Essentially, this was a Ponzi Scheme in which losses could be hidden indefinitely by obtaining bigger and bigger “trade” contracts every year with J.P. Morgan. With significant losses carried forward by Enron from year to year, it was virtually guaranteed that Enron would have to come back to Mahonia the following year for another “trade,” or its losses would become public knowledge.
In effect, the Mahonia trades were also a source of off-balance-sheet financing that allowed Enron to essentially borrow money without the debt being reflected in their financial statements. Enron was having difficulty raising money in the stock and bond markets, and by mid-1999, this source of funding was vital to Enron’s very survival.
Starting in the summer of 1999, Enron officials contacted J.P. Morgan with requests for increasingly large trades, including a request for a $650 million trade, up from the previous standard of $150 million per trade.
Because these trades were, in reality, just dressed-up bank loans to Enron, J.P. Morgan needed security for these loans. J.P. Morgan had been shifting some of this risk to other banks by paying them some of the transaction fees garnered from Enron in exchange for the other banks guaranteeing part of the loan.
Over time, J.P. Morgan could no longer shoulder the risk itself or find enough banking partners willing to assume the risk of default by Enron. Enron then sought and obtained “surety bonds” from eleven insurance companies guaranteeing that Enron would not default on the payment portion of its trades with Mahonia. These surety bonds reduced J.P. Morgan’s risks in upping the trade amounts, and allowed J.P. Morgan to finance larger and larger trades for Enron.
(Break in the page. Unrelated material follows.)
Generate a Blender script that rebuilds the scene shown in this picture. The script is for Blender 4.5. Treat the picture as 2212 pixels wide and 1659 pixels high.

For example, on December 28, 2000, Enron and Mahonia entered into a commodity trade and on that very same day, Enron entered into an agreement with an entity called Stoneville Aegean Limited to purchase from Stoneville the identical quantities of gas that Enron was that same day agreeing to sell to Mahonia, to be delivered to Enron on the very same future dates as Enron was supposed to deliver the same quantities of gas to Mahonia.
The fact that Enron would be simultaneously buying from Stoneville the very gas it was selling to Mahonia becomes even more suspicious when considered in light of the further evidence adduced by Defendants to the effect that both Mahonia and Stoneville – offshore corporations set up by the same company, Mourant & Company – have the same director, Ian James, and the same shareholders.
From 1997 to 2000, J.P. Morgan used Mahonia Ltd. and its related companies to provide for or arrange more than $2.2 billion of these “back-to-back” transactions.
The suit contends that Enron and J.P. Morgan disguised bank loans as commodity trades to allow Enron to misrepresent its financial condition to plan participants. The operation and the tangled Mahonia transactions were intended by the Enron defendants to inflate Enron’s financial statements. J.P. Morgan aided and facilitated this manipulation of Enron’s financial statements.